A Definition of Cyclical Analysis
Cyclical analysis is based on the principle that price movements are ordered in cycles. It derives from the mantra so dear to technical analysis that "history repeats itself." Incidentally, cyclical analysis theorizes the existence of cycles but contemplates deviations from what are considered "ideal" cycles. As such, the present is certainly not equal to the past, but it provides several similarities compared to the latter. In turn, cyclical analysis derives from the theory of economic cycles, according to which economies unfold in moments of recession and moments of growth, presenting lows and highs. Generally, and in relation to all ordered markets, cycles are measured starting from the lows. These tend to remain constant, while the highs can vary, probably because they are more susceptible to emotions. Cyclical analysis contemplates the existence of multiple cycles. As such, at any given moment, an asset can be traversed by two, three, or four cycles simultaneously. Here is an overview.- Long-term cycles, which last at least two years
- Seasonal cycles, which last at least one year
- Intermediate cycles, which last from two months to six months
- Trading cycles, which last at most one month
- Alpha and beta cycles, which last two weeks each (and usually compose a trading cycle)
- Kondratieff cycles, which last a full 54 years
The Principles of Cyclical Analysis
Cyclical analysis consists of some principles. Or, better said, characteristics that belong to all market cycles. Here is an overview.- Principle of summation. It is a conventional principle, in the sense that it serves to provide parameters that can be used for summation purposes. In any case, it suggests that the sum of all market movements "makes up the entire economic cycle."
- Principle of harmonicity. According to this principle, the length of cycles is in a ratio of 1 to 2 or 2 to 1. If a cycle lasts 20 days, the next short cycle will last 10 days, while the next long cycle will last 40 days.
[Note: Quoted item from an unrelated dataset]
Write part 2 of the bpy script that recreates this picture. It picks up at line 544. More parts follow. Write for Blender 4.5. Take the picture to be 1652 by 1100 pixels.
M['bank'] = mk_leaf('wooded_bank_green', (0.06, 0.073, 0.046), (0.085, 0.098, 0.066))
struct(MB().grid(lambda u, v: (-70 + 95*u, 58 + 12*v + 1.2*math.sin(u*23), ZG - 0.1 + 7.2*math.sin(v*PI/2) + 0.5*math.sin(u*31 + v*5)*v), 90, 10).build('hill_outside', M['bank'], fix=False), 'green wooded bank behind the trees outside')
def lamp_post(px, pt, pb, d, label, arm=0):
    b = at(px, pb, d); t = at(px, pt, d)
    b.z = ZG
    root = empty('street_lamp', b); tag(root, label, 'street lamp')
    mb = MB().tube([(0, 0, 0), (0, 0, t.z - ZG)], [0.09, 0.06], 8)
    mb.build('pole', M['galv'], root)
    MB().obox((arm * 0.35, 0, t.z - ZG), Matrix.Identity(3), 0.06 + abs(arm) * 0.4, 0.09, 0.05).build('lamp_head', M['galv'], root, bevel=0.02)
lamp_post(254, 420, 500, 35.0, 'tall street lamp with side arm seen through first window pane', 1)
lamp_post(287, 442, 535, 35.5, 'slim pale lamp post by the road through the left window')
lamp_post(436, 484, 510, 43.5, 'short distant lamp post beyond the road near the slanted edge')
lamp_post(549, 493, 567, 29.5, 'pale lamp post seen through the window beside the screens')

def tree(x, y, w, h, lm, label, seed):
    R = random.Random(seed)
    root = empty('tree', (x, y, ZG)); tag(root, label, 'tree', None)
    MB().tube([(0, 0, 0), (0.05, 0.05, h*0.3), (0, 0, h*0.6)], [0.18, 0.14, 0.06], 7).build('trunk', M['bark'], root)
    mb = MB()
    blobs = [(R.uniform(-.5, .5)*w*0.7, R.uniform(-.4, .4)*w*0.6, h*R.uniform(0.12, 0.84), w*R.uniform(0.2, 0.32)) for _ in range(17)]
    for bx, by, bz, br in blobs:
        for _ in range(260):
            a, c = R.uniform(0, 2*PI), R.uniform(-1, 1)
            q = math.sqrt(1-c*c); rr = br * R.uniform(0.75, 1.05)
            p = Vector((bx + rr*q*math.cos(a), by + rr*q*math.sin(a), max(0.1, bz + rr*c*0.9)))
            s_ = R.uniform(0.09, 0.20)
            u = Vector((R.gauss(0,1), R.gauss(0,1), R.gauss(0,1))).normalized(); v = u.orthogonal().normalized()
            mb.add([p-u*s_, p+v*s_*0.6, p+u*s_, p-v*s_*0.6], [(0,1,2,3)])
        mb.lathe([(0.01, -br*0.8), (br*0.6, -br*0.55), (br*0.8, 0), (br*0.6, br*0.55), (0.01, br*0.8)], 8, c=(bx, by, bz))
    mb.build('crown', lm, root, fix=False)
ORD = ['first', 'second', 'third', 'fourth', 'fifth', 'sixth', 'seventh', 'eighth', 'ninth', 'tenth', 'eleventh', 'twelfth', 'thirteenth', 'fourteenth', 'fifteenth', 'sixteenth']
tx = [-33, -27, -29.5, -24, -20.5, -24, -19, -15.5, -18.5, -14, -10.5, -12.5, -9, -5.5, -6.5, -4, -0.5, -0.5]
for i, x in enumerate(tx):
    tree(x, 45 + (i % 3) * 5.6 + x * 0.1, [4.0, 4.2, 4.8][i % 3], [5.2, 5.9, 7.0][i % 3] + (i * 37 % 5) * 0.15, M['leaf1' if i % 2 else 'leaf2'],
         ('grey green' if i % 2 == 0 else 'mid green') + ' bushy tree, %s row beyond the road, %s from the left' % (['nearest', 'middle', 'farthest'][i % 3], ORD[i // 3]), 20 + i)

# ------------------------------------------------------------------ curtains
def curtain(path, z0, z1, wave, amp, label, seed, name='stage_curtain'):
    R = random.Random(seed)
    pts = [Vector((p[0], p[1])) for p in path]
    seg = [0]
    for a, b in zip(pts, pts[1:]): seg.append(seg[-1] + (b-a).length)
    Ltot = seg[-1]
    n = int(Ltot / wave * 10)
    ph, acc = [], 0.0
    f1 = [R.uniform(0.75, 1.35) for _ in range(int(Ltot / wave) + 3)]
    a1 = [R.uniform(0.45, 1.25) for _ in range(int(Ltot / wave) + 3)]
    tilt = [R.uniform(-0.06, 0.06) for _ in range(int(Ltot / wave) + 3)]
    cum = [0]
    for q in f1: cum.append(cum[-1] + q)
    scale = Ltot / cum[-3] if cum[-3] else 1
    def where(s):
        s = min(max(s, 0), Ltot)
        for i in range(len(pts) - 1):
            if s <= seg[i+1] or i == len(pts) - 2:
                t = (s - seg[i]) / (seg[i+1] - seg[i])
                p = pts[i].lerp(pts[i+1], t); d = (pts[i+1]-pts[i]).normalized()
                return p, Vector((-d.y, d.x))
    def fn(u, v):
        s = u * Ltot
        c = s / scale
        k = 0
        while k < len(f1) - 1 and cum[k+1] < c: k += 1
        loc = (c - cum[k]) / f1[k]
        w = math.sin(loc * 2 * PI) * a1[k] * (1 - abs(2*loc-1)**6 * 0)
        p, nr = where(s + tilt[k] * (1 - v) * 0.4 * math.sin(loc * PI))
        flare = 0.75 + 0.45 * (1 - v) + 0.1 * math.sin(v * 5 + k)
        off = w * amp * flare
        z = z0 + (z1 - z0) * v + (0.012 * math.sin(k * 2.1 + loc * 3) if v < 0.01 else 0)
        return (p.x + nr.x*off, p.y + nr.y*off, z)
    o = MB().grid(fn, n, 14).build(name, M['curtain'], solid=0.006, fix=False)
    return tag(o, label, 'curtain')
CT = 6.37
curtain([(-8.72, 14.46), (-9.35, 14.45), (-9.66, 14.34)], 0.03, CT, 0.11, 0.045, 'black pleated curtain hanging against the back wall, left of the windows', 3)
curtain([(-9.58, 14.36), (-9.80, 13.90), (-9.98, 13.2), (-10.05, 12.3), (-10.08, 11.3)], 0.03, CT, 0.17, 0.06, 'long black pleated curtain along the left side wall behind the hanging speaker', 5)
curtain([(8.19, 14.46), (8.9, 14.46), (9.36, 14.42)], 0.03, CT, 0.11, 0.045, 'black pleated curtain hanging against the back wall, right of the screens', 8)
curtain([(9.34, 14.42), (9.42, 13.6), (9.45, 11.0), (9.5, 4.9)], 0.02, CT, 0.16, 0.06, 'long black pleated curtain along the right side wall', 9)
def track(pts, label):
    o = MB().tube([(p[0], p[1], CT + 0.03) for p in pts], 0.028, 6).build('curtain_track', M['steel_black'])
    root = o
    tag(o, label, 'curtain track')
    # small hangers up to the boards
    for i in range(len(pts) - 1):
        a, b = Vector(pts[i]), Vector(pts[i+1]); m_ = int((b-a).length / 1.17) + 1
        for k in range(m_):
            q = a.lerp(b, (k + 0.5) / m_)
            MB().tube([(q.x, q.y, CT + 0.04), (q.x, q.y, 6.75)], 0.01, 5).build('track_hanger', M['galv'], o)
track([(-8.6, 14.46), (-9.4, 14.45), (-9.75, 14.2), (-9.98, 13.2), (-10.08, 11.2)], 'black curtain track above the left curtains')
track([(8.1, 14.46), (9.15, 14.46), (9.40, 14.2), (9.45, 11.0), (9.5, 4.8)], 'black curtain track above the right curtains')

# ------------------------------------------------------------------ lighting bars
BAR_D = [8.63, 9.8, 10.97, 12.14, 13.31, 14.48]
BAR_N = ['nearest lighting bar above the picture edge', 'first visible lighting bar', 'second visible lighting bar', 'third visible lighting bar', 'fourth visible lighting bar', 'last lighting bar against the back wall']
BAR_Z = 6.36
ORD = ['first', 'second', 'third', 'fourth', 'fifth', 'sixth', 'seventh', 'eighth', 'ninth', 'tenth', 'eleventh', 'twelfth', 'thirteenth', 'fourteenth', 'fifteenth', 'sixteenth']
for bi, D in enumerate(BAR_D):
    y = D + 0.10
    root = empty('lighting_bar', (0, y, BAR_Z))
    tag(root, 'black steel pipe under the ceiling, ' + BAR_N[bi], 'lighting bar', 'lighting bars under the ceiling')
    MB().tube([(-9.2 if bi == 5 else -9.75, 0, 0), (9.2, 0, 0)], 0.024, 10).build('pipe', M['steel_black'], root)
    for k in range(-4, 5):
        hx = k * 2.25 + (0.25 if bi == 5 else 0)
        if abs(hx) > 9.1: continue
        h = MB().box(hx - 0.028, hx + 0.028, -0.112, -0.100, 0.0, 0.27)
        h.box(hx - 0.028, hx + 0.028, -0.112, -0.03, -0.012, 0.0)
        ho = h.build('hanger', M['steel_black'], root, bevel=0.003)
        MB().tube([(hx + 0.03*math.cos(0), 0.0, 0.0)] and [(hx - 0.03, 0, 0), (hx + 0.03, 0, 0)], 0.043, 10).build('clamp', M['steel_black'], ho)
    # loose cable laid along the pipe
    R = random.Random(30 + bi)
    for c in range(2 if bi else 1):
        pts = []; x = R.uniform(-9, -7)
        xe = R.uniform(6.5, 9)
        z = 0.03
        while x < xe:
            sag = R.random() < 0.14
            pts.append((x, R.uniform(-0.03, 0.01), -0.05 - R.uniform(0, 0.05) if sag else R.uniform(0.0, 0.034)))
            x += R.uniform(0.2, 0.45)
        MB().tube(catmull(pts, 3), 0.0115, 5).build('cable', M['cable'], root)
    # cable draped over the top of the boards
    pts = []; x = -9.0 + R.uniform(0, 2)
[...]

- Principle of synchronicity. By contrasting two cycles of the same size, the lows will tend to overlap. In essence, this principle theorizes that cycles of the same type have roughly the same length.
- Principle of proportionality. According to this principle, the length parameter and the amplitude parameter are proportional to each other. As such, a cycle that lasts a long time will tend to produce lower highs than a cycle that lasts a short time.
- Principle of variation. In a sense, this principle refines and better frames the previous principles. It suggests that the principles of harmonicity, synchronicity, and proportionality outline trends and do not represent rigid rules.